• **Exercise brief**
Show, in full, each line of the data that contains "part".
--
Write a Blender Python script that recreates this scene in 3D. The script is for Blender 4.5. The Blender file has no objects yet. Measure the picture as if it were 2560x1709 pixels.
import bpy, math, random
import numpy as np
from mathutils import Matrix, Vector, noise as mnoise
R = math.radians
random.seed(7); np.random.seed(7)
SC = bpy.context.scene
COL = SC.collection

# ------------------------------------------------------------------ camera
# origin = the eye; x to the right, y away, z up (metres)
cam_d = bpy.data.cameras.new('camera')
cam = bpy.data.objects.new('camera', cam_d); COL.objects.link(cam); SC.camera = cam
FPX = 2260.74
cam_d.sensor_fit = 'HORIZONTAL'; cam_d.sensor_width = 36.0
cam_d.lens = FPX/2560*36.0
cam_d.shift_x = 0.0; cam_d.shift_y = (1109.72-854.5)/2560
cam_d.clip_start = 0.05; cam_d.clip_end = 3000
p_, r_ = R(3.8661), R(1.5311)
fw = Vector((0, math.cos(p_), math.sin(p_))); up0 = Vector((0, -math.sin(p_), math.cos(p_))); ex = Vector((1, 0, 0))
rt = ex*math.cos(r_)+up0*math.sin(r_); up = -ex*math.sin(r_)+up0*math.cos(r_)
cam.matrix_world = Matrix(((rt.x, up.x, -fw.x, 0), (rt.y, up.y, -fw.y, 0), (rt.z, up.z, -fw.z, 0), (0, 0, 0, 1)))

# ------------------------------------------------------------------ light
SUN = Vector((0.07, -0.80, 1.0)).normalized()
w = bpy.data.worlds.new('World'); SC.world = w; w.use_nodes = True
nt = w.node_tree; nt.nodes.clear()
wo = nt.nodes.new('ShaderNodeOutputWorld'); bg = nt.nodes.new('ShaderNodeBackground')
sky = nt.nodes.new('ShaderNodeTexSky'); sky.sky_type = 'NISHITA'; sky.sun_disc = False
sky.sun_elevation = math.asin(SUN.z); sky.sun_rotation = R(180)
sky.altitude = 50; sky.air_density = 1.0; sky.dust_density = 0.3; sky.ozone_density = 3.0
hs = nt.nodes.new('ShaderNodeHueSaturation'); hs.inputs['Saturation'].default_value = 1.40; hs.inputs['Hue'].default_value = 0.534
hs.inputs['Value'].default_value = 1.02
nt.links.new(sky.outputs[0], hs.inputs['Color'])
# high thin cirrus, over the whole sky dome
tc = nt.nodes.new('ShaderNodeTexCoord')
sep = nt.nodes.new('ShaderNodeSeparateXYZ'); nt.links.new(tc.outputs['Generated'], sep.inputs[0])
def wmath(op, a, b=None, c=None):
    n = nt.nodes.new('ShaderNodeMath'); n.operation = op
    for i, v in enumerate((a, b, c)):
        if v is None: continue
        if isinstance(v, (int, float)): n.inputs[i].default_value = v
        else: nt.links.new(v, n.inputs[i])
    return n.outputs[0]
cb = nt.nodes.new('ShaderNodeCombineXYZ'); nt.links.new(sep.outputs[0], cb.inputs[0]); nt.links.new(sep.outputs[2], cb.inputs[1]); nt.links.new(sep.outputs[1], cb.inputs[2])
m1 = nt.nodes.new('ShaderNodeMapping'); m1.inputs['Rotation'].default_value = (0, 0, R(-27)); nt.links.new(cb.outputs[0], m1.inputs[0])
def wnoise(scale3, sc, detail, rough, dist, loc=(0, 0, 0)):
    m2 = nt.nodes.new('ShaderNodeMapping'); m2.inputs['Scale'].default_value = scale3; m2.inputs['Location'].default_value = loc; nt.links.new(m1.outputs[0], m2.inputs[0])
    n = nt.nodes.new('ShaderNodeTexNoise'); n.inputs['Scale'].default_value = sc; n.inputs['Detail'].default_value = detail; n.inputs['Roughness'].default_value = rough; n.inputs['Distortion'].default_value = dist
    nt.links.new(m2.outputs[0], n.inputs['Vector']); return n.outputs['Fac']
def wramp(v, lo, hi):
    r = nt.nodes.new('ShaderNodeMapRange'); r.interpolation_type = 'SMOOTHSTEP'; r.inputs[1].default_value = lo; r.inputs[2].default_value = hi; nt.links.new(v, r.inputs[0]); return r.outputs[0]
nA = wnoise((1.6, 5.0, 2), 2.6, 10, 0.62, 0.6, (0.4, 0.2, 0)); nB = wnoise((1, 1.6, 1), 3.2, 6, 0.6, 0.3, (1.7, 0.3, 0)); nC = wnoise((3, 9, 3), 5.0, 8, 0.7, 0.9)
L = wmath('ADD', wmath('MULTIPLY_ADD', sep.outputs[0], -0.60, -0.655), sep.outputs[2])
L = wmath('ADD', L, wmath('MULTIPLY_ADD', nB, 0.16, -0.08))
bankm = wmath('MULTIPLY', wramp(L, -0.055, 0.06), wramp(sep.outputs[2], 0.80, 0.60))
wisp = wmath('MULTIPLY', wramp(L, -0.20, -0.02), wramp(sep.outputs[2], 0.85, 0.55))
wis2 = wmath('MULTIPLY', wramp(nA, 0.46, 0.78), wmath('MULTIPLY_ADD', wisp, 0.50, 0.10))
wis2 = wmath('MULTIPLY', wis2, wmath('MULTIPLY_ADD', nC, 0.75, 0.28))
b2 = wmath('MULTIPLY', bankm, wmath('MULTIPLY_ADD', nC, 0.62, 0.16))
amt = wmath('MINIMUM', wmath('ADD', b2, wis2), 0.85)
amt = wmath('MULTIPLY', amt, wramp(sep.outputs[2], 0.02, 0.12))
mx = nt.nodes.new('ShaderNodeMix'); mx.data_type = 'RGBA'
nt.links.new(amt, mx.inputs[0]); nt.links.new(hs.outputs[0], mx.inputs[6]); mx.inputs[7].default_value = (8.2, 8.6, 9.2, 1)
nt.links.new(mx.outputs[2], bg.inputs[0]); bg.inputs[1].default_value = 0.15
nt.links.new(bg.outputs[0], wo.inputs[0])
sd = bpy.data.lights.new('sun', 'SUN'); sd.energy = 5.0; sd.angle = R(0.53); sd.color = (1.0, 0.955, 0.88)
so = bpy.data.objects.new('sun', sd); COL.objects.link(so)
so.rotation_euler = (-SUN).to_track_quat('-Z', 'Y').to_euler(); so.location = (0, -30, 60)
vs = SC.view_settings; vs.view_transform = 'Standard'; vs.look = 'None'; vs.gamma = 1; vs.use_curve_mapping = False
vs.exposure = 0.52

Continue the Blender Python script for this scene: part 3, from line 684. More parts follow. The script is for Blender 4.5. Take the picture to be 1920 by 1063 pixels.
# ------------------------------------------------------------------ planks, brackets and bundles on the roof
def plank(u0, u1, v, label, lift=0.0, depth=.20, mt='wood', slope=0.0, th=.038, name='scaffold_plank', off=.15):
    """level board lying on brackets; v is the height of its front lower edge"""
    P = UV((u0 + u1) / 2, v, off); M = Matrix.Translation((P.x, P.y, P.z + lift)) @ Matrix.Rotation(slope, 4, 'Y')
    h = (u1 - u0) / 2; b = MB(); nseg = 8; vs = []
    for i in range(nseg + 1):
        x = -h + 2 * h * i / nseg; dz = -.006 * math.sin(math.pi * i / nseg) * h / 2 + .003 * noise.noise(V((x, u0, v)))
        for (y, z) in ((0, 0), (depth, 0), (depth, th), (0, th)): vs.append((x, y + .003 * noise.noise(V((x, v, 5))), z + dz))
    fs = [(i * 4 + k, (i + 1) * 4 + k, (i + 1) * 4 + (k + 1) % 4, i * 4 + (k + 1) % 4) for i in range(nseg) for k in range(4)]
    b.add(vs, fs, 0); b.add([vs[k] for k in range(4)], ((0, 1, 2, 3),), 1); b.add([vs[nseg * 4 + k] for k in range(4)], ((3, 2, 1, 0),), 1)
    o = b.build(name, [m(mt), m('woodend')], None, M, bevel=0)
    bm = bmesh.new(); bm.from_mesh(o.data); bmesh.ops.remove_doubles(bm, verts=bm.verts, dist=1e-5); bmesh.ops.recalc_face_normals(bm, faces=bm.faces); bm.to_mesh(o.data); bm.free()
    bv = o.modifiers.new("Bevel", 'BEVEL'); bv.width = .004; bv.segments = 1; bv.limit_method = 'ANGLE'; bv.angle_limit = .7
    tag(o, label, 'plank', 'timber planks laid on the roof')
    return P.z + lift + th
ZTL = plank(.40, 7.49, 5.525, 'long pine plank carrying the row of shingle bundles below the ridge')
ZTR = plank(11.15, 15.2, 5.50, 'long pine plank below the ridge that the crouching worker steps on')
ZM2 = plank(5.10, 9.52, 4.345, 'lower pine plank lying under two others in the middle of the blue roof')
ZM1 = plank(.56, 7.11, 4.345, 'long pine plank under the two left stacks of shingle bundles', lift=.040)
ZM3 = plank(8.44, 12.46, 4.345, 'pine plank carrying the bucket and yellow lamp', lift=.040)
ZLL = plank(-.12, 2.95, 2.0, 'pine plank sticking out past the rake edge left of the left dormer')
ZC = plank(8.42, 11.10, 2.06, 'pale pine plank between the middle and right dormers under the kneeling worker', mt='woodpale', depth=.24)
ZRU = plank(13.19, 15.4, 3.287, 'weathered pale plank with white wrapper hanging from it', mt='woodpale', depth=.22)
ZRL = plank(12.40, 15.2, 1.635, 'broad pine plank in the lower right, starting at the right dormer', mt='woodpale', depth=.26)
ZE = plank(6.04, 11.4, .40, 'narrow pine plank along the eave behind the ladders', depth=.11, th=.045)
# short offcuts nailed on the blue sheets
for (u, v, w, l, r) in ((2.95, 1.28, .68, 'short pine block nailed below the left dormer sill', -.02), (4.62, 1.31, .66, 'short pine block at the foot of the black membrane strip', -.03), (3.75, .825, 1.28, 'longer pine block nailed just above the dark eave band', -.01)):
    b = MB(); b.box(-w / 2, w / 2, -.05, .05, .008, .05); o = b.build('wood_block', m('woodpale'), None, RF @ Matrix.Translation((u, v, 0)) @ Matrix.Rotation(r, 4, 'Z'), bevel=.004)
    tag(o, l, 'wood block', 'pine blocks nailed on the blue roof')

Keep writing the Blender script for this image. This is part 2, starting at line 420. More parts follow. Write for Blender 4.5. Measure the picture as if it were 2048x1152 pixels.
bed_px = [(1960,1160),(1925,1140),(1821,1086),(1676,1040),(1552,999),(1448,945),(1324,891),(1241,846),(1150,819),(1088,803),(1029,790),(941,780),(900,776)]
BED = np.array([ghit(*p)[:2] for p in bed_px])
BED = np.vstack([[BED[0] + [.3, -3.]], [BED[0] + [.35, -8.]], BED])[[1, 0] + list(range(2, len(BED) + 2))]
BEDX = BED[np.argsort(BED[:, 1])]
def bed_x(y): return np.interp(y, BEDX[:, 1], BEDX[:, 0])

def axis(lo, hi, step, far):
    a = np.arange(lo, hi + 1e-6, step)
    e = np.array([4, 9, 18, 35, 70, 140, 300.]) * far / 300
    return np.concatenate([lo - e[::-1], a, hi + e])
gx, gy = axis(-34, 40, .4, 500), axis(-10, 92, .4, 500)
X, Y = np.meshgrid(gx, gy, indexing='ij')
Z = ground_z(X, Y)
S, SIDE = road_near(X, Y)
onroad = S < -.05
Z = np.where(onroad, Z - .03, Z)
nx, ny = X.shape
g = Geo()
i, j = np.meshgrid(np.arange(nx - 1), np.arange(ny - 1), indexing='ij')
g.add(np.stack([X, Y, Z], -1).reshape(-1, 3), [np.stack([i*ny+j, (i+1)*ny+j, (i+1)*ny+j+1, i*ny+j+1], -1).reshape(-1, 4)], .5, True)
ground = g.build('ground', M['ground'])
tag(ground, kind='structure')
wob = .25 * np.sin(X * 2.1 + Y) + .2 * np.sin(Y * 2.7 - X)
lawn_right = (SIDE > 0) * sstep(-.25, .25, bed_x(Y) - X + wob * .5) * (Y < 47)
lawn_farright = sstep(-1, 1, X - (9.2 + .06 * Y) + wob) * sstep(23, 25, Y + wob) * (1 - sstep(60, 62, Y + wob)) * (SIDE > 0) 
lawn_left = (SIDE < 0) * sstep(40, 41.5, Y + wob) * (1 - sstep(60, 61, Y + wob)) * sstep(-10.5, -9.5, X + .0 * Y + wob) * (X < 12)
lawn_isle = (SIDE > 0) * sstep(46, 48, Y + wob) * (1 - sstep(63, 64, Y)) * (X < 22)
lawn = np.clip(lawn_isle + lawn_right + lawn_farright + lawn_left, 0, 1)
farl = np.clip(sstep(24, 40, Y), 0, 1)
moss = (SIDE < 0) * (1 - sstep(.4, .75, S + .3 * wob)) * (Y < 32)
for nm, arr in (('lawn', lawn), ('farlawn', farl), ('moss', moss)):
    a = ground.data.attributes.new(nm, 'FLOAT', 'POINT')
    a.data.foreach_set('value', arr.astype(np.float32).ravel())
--
• **Exercise answer**
Continue the Blender Python script for this scene: part 3, from line 684. More parts follow. The script is for Blender 4.5. Take the picture to be 1920 by 1063 pixels.
Keep writing the Blender script for this image. This is part 2, starting at line 420. More parts follow. Write for Blender 4.5. Measure the picture as if it were 2048x1152 pixels.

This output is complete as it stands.